Should You Start Hunt or Pacheco This Week?
If you are going to start one of these backs, it clearly has to be Pacheco. He now owns the majority of the snaps, the most meaningful share of the touches, and the expanded passing-game role that provides a safer floor. Hunt, by contrast, saw his role evaporate last week and no longer has the goal-line security that previously propped up his fantasy value.
However, it is important to understand what you are getting if you start Pacheco. The Chiefs were blown out 26–9 by the Titans and failed to score a touchdown. They are now leaning into a lost season with a third-string quarterback.
The workload should be there, and his increased receiving involvement gives him a path to grinding out around 10 fantasy points even if the offense struggles. However, without the usual Chiefs scoring equity behind him, expecting a true impact ceiling would be overly optimistic.

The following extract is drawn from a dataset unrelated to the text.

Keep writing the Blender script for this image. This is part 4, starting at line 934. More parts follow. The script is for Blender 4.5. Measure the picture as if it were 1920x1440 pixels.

Nevertheless, he is the only back in this backfield fantasy managers can justify starting.
In a season where the team has nothing left to play for, the overall environment is far less attractive than what fantasy managers are used to from this offense.
Hunt should be completely off the radar for fantasy lineups. In the must-win week for fantasy managers chasing championships, starting a running back coming off a season-low snap share and minimal usage in an offense that is no longer functioning at a high level is an unnecessary risk.